Os recordes de audiência, seja a nível de clubes ou seleção, dizem o quê?
Dizem que o nosso futebol está cada vez mais atrativo, dizem que estamos a jogar bem, a fazer as coisas bem, a evoluir, estamos a crescer enquanto equipa quer a nível de clube quer a nível de seleção. Traduz o interesse das pessoas, a vontade que as pessoas têm de ir ao estádio, quanto mais não seja num primeiro momento com alguma curiosidade e depois se calhar com alguma surpresa porque realmente se pensavam que nós não jogávamos, que nós não tínhamos jeito ou que o jogo era mais lento, conseguem realmente perceber que o jogo também é bem jogado e há sem dúvida uma evolução do jogo jogado de futebol feminino.
A presença portuguesa em competições como a Liga dos Campeões veio acrescentar ao futebol nacional?
Sim, claro que sim. O Benfica tem sido um dos clubes com um trabalho muito competente, muito importante no desenvolvimento do futebol e o nosso futebol tem feito mossa no bom sentido contra grandes equipas a nível europeu. A nossa presença na Champions, ainda que fique com um sabor de que se calhar podia ter sido ainda melhor, não deixou de ser honrosa e realmente quem viu os jogos percebeu que em espaços fomos tão competentes como equipas adversárias. Se calhar não podemos estar a dizer que estamos ao nível de Barcelonas porque não estamos, não estamos de todo, mas sabemos que também temos algo a mostrar, que crescemos com essas equipas e procuramos evoluir. A Champions, que é a competição maior a nível de clubes, acaba sempre por nos meter à prova e acho que independentemente do resultado final é importante ver com olhos de ver e perceber que o Benfica tem capacidade para mostrar o seu futebol. Havemos de lá estar no próximo ano e vamos tentar novamente mostrar aquilo que temos enquanto equipa.
O teu nome é um dos mais conhecidos no desporto em Portugal. Sentes alguma pressão por causa disso ou coloca-te numa posição de liderança?
É um misto, mas eu encaro como uma responsabilidade acrescida, diria.
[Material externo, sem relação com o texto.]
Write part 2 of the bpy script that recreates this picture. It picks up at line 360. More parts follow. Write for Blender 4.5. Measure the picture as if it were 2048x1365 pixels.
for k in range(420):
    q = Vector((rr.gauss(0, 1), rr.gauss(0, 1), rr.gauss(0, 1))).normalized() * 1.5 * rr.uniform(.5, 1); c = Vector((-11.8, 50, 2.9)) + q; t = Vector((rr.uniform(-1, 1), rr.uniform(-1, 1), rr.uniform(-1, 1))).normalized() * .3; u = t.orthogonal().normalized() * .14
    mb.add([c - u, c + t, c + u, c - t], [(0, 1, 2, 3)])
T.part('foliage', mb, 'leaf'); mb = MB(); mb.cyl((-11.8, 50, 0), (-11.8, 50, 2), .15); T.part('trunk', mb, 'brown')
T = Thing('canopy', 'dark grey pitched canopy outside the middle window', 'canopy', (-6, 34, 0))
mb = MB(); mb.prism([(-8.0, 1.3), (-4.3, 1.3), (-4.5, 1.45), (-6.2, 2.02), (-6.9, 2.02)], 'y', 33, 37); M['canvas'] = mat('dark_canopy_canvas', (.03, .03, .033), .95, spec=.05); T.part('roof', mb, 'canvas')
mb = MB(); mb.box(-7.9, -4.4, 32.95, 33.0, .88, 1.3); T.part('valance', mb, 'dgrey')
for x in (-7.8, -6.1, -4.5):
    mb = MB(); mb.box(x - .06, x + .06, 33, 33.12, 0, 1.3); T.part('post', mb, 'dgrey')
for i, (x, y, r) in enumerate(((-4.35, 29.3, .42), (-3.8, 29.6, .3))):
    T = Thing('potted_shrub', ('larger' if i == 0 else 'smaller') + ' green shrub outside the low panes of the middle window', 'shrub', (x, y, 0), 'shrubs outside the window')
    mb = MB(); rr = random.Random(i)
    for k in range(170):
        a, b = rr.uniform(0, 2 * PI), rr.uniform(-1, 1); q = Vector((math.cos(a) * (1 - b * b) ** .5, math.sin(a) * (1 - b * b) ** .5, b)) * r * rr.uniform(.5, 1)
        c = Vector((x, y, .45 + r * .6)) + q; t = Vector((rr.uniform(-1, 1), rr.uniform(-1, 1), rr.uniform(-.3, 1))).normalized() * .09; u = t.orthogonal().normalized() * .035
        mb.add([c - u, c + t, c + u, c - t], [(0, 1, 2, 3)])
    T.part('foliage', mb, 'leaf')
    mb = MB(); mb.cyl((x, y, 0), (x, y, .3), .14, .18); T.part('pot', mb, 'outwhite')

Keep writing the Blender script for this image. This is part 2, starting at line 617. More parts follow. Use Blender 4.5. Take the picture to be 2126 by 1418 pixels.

É normal, sendo se calhar uma das jogadoras mais mediáticas e se calhar com uma carreira já um bocadinho vasta a nível de clubes, deixa-me nessa posição, mas mais uma vez assumo como uma responsabilidade acrescida. O que tento passar às minhas colegas, quer a nível de seleção, quer a nível de clube, é a minha experiência e tentar passar a mensagem de trabalho. E quem diz às minhas colegas diz às pessoas que acompanham o meu percurso, às miúdas que me têm enquanto referência, que é uma mensagem de perseverança, de trabalho. Quando falavas em liderança, percebo, mas eu encaro de uma forma serena, natural. Não sei se diria liderança, isso é o natural das coisas, mas eu tento só acrescentar, tento com a minha experiência ajudar a equipa a crescer. E isto é algo mútuo, eu cresço com as minhas colegas, as minhas colegas crescem comigo. Não sou mais nem menos que ninguém, mas é normal que às vezes também sinta alguma pressão porque se calhar sou a jogadora que vai aparecer. Mas encaro de uma forma positiva e com responsabilidade. Nunca joguei só para mim ou para ter o meu contrato profissional, joguei também de forma que as miúdas crescessem a acreditar que podiam ser jogadoras, que podiam alimentar os sonhos. Esse também é o meu objetivo, ajudar a que o futebol feminino possa crescer em Portugal.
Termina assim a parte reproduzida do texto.